Conflict and relationships
Are there some causes of marital conflict, for example infidelity, that can only be resolved by marriage breakdown?
The infidelity of one partner, or both partners in a relationship may not always signify the end of the relationship, so what other factors could influence the continuation of a relationship once the shame, embarrassment, guilt, anxiety, depression, anger, loss of face and trust have subsided?
What keeps people together? Kids, status, power, money, or lack of it, the notion that a relationship can survive into friendship fails to convince, the idea that a couple who fail to maintain a strong supportive relationship can somehow after a disastrous trauma remain friends just doesn’t seem plausible.
What about people in abusive relationships? The introduction of infidelity into the mix may have little impact if the respective partners are continually at war but find it hard to leave the relationship anyhow. An extra relational affair may actually be as welcome as a stay in refuge.
Are there equivalents in other conflict situations?

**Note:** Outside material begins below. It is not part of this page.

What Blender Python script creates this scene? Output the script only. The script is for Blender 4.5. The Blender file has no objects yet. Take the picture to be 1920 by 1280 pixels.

Conflict situations tend to arise out of nothingness, most people I have worked with when describing the event suggest, ‘it was silly, nothing at all’, of course what sparked the conflict was the trigger, which again on reflection could have been fairly insignificant. The conflict occurred because the perpetrator of the conflict had failed to recognise and deal appropriately with the beginnings of arousal. It’s a simple trap most of us fall into it at some time or another. The equivalent to infidelity in a typical conflict situation might be the fact that some one refuses to acknowledge the existence of the significant other in the relationship, and that at times must feel like they are being ignored, humiliated and treated disrespectfully, much the same feelings one would possibly experience to learn that their partner was involved with another.